The “casus belli” for WW1

[Reading time: 3 minutes]

The assassination of archduke Franz Ferdinand in Sarajevo on the june 28th 1914 is recognized as the “casus belli” for WW1, and almost everybody knows that Gavrilo Princip, a Serbian nationalist, shot to death the archduke and his wife. But how did that day pass off? How did a rabble of students manage to kill the heir to the throne of the Austro-Hungarian empire?
Although several reports of great danger were presented to Austro-Hungarian authorities regarding the passage of the archduke through Sarajevo, Habsburg police did in fact entrust the security to the holy providence, leaving Franz Ferdinand and other officials almost alone. Furthermore, the 28th june for serbians is not a day like others, it is indeed the most important Serbian festivity, the Vidovdan.

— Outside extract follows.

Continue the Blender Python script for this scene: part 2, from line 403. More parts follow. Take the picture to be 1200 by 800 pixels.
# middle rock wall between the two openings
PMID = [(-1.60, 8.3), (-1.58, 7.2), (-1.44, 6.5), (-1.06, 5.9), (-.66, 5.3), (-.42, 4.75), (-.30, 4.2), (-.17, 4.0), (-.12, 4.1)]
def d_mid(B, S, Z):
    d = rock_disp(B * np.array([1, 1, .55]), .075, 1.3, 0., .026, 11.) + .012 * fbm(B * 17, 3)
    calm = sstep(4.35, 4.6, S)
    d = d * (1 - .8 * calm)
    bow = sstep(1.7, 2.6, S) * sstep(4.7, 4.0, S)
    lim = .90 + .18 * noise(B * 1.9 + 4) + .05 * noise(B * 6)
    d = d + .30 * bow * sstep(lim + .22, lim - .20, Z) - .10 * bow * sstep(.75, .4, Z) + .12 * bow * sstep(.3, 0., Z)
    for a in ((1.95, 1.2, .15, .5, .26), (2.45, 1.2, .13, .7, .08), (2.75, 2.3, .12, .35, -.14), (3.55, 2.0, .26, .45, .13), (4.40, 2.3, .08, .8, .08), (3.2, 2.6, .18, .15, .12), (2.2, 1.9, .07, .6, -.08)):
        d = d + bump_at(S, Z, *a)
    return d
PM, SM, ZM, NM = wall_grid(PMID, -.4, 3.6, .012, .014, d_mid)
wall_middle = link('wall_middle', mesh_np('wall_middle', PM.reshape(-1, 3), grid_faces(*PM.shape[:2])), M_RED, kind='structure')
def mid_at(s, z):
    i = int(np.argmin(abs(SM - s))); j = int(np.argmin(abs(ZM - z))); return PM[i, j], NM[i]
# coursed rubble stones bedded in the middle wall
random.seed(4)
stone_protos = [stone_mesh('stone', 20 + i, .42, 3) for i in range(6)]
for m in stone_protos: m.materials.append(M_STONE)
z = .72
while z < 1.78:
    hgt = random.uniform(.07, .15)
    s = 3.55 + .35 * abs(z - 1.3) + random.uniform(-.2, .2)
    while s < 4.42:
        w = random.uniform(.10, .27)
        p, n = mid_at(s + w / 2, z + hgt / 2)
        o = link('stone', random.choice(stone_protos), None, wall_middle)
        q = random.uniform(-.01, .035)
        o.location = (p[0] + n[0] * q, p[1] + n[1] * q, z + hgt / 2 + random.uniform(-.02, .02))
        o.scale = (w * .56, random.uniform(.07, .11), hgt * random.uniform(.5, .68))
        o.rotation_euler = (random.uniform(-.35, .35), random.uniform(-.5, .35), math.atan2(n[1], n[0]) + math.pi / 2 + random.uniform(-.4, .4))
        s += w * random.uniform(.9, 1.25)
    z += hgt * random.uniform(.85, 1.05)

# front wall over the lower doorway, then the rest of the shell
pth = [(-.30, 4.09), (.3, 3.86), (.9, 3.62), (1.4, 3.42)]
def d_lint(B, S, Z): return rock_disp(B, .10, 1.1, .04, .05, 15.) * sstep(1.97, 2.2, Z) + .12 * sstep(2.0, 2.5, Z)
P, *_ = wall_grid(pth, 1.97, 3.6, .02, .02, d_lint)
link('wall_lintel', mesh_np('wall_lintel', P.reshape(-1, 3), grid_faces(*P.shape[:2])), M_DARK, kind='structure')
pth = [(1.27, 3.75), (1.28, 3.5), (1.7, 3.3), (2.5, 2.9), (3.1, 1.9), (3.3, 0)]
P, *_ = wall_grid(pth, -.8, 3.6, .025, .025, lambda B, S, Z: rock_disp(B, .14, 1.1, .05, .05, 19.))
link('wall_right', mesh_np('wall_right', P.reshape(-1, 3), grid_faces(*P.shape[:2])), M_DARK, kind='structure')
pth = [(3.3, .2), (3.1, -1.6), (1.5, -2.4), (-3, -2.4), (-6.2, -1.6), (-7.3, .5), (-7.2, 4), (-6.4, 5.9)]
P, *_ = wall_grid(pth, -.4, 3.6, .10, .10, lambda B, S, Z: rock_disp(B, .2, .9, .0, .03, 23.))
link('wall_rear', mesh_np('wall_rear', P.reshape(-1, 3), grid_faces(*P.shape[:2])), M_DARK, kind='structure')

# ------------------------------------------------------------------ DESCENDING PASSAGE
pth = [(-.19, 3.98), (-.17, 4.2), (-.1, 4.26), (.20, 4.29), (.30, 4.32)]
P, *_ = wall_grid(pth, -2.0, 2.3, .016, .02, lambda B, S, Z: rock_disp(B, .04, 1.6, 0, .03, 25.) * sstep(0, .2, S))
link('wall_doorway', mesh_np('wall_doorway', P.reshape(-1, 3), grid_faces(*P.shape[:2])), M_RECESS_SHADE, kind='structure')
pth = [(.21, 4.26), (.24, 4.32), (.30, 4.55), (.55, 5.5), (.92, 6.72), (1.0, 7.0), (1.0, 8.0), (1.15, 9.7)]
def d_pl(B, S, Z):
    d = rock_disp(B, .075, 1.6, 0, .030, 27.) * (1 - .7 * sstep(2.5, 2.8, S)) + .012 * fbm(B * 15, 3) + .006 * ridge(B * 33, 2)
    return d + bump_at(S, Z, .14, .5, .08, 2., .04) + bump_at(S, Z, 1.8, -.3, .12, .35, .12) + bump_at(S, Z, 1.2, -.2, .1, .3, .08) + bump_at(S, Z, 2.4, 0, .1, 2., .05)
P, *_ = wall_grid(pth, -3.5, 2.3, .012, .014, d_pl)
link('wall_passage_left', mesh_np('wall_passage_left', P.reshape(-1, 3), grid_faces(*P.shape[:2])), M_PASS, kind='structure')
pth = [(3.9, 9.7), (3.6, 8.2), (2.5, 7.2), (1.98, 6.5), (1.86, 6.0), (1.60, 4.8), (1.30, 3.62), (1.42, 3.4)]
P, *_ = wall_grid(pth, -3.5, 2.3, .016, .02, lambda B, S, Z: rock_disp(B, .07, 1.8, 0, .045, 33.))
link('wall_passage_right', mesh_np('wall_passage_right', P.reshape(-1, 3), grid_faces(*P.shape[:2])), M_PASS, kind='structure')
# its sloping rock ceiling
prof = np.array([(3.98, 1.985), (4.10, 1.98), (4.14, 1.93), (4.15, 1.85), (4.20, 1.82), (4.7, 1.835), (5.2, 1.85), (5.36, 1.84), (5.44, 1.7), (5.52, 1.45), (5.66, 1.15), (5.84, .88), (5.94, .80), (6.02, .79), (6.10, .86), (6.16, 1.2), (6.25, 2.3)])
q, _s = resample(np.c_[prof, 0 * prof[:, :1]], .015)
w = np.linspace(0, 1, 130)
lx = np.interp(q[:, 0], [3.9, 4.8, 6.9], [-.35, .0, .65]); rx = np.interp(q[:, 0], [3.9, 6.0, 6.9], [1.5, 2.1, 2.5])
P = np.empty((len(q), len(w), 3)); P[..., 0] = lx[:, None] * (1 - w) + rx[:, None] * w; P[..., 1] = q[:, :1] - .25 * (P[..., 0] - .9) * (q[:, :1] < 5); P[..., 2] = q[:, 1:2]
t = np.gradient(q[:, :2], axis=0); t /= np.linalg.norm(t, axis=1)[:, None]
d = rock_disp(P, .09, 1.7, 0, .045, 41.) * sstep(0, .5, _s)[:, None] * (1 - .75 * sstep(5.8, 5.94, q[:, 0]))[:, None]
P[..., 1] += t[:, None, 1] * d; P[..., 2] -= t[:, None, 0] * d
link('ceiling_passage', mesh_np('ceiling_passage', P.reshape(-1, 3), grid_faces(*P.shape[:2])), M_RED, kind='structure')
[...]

This day is actually commemorated since 1389, when Ottoman sultan Murad destroyed Serbian feudal army in the Kosovo battle. For Serbian nationalist, so, Franz Ferdinand’s decision to visit Sarajevo on the 28th of june was a deep snub.
There was almost no surveillance on the streets during Franz Ferdinand’s parade, that is quite a strange event, since, four years before, when the emperor Franz Joseph had visited Sarajevo, his course had been protected by thousands of soldiers, arranged in two columns, and hundreds of suspects had been held by police.
Returning to the events of june 28th, Nedeljko Cabrinovic, a Serbian nationalist, asked to a policemen in which of the car the archduke was, and, the agent, who was inattententive because of the parade, pointed the correct car. At that point, Nedeljko threw a grenade that wounded twenty people, without killing, though, the archduke. In spite of it, the authorities decided to make the parade proceed. Though, the archduke in person decided to change the course in order to visit one of the wounded officials.

Another joke of fate, he forgot to tell his decision to the drivers, who continued following the previous course of the parade. When the archduke realized it, asked the drivers to make maneuver. In that moment, Gavrilo Princip, who was disillusioned because the attempt to Franz Ferdinand life had failed, saw the archduke car, took the opportunity, got closer, pulled the trigger and shot him and his wife to death, giving life to that series of events that brought the world to war.

Nowadays, there is yet uncertainty regarding how the events of that day had gone, this is due to the fact that the witnesses were really confused and different from each others.